> **What the exercise asks**
Only the number is needed: how many lines contain the word "Python"?

> **Information given**
::::::

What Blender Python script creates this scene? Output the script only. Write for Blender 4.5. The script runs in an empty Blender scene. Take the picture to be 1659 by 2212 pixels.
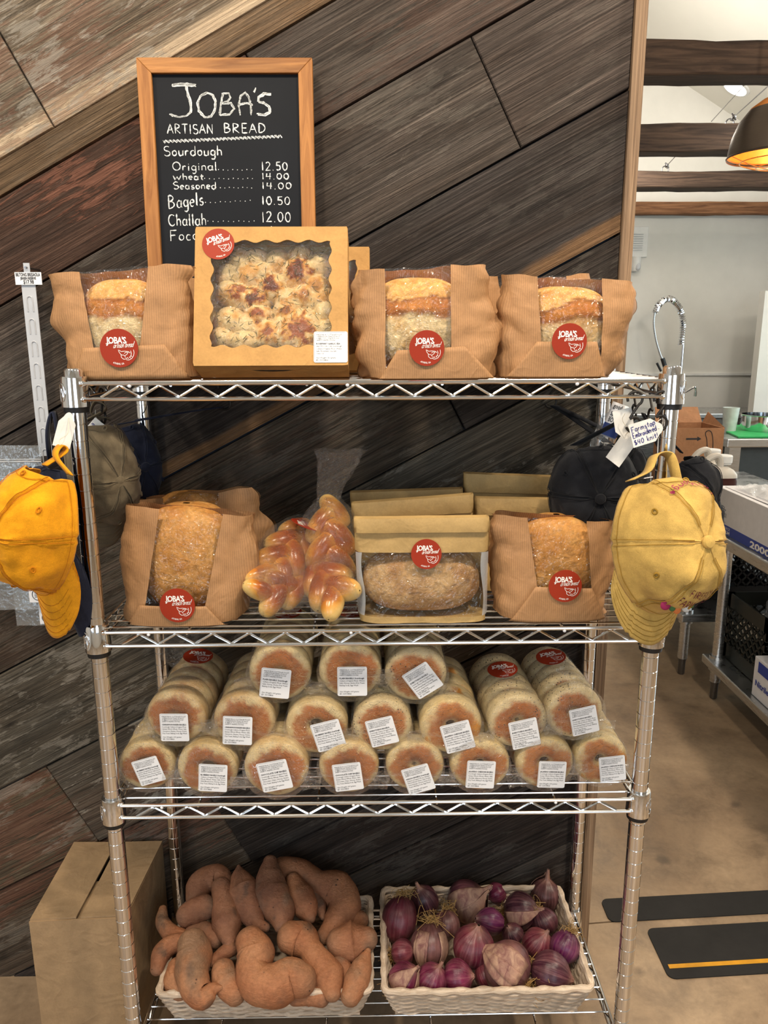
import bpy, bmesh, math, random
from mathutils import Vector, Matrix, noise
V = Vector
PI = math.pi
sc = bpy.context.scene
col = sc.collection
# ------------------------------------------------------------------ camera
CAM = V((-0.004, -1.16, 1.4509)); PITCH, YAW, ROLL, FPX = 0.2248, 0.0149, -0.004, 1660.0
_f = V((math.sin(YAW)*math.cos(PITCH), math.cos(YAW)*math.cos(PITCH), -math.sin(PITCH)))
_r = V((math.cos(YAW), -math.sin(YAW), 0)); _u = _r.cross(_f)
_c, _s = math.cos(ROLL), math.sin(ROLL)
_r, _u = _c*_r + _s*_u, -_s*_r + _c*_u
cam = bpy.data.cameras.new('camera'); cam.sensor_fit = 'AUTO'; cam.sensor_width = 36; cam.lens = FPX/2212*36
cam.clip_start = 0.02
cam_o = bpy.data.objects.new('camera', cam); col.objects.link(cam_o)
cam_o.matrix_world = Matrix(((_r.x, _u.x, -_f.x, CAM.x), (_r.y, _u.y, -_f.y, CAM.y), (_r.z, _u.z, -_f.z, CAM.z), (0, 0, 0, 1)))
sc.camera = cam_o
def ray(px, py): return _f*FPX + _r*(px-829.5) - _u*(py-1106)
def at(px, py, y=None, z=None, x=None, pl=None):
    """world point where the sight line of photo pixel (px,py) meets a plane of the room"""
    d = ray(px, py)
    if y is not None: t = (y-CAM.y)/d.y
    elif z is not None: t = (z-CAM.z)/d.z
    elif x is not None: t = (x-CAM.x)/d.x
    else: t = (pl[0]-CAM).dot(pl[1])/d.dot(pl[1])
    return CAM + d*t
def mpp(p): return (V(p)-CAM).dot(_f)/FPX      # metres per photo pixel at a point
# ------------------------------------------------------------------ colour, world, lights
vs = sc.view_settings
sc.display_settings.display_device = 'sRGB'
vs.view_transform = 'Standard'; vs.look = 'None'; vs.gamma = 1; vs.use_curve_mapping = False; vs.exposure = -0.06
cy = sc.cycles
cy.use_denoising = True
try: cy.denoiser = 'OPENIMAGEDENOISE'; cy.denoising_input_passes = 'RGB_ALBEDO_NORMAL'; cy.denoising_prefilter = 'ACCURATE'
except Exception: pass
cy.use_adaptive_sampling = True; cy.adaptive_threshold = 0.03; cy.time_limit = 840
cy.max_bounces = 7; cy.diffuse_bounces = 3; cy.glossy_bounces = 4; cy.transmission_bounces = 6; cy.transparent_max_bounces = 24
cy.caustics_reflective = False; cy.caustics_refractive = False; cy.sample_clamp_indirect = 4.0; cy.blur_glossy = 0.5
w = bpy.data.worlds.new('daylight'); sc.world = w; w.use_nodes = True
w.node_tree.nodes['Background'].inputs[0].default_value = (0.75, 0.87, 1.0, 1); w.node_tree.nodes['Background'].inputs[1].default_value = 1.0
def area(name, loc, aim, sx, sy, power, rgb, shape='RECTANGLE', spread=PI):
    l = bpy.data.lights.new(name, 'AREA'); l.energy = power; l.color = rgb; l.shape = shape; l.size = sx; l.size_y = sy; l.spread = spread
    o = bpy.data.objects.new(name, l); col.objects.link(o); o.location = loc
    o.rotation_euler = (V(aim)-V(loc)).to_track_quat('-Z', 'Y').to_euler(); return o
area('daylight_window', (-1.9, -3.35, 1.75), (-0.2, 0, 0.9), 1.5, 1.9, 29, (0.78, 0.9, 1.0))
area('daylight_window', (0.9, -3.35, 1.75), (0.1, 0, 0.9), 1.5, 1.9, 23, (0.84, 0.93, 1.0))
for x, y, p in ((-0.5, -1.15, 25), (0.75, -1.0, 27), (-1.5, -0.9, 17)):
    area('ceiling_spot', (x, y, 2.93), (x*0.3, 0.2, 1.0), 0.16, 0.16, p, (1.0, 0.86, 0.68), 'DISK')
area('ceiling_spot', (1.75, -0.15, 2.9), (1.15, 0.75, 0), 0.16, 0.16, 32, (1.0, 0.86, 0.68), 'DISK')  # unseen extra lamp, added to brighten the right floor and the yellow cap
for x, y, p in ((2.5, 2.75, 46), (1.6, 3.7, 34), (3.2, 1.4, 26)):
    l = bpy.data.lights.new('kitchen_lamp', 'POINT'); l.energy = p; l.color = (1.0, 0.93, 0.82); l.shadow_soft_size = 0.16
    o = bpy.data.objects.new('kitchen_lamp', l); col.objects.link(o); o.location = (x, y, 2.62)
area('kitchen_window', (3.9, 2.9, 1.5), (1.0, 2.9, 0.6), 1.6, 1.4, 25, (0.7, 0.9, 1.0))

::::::

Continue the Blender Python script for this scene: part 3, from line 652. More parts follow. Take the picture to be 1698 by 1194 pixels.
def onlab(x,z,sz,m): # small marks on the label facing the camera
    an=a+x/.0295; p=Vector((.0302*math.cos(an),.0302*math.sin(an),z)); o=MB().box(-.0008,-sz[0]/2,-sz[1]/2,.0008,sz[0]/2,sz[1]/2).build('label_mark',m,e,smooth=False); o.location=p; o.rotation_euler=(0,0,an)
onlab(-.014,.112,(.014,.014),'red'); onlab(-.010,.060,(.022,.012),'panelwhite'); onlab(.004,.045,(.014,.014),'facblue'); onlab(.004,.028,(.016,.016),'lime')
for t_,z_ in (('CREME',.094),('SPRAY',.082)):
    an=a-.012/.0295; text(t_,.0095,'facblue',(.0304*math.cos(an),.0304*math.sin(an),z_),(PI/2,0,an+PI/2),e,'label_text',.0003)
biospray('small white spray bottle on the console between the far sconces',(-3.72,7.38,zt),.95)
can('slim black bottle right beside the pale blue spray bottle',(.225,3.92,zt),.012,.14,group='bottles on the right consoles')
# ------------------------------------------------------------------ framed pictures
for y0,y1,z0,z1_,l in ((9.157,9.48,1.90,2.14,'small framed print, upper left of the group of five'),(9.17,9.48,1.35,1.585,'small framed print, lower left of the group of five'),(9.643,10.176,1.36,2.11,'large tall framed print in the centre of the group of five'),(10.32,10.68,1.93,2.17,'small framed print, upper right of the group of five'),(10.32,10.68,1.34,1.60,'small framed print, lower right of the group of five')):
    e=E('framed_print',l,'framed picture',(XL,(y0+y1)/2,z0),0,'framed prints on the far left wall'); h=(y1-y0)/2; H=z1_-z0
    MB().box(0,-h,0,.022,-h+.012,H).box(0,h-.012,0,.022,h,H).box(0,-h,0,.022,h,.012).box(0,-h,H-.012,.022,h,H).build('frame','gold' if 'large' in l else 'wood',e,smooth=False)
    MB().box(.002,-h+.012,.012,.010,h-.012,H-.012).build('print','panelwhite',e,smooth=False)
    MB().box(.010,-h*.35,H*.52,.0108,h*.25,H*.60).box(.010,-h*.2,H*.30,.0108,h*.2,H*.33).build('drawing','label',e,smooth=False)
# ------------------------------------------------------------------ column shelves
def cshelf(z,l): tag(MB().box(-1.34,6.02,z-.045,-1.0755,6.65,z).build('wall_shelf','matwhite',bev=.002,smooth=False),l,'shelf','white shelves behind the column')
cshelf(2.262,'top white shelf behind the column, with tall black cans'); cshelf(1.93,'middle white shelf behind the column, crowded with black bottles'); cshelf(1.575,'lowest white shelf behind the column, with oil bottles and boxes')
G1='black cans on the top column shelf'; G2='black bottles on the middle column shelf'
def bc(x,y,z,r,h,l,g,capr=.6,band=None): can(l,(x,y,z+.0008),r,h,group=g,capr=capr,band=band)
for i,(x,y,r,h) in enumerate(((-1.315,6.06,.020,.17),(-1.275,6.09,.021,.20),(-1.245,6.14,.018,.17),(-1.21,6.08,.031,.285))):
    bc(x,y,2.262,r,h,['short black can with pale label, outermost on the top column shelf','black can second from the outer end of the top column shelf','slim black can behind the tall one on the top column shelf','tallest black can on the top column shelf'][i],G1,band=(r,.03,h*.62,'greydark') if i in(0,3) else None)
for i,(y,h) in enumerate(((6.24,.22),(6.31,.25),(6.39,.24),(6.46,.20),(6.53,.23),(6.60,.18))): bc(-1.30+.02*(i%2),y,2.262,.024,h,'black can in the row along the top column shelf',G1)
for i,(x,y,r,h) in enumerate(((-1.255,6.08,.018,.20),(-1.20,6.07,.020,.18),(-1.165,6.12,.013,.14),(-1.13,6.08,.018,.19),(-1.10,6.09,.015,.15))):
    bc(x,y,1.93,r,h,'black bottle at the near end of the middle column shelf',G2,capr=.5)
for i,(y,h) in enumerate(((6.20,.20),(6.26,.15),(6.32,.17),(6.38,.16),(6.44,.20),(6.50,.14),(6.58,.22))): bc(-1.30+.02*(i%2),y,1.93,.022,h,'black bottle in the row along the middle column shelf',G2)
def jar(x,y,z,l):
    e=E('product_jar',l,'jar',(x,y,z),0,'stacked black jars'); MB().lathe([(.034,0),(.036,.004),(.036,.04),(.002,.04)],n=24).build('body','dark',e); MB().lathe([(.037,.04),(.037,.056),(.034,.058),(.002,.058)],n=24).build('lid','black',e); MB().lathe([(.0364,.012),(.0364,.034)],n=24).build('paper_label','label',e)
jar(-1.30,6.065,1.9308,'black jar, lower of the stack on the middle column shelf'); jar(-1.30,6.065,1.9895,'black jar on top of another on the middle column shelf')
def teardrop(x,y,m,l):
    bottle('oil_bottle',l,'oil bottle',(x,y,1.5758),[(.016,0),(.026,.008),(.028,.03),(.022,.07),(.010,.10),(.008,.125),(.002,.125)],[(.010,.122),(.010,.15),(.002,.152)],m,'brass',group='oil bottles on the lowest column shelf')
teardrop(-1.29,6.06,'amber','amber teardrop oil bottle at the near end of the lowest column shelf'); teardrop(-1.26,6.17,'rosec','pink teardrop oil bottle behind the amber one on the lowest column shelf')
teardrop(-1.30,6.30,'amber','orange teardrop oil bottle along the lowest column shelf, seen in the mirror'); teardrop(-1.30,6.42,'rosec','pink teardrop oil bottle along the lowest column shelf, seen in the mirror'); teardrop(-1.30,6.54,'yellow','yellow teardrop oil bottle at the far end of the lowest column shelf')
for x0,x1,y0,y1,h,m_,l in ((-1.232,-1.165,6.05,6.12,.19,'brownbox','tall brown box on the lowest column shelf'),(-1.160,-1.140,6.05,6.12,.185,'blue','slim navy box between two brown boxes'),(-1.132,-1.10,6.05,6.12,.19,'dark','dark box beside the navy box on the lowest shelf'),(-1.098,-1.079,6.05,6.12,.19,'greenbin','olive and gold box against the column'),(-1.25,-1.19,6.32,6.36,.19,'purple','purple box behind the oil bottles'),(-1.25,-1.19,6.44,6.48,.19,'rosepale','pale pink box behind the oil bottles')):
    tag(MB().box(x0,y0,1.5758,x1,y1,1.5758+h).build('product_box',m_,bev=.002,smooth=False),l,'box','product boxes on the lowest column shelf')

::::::

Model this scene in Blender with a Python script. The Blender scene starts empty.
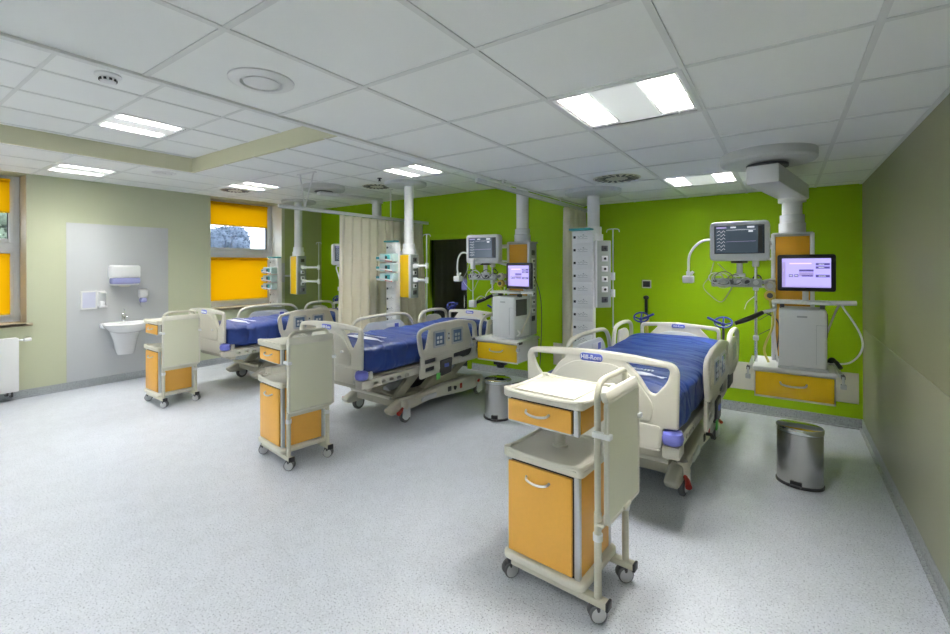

::::::

> **Response**
3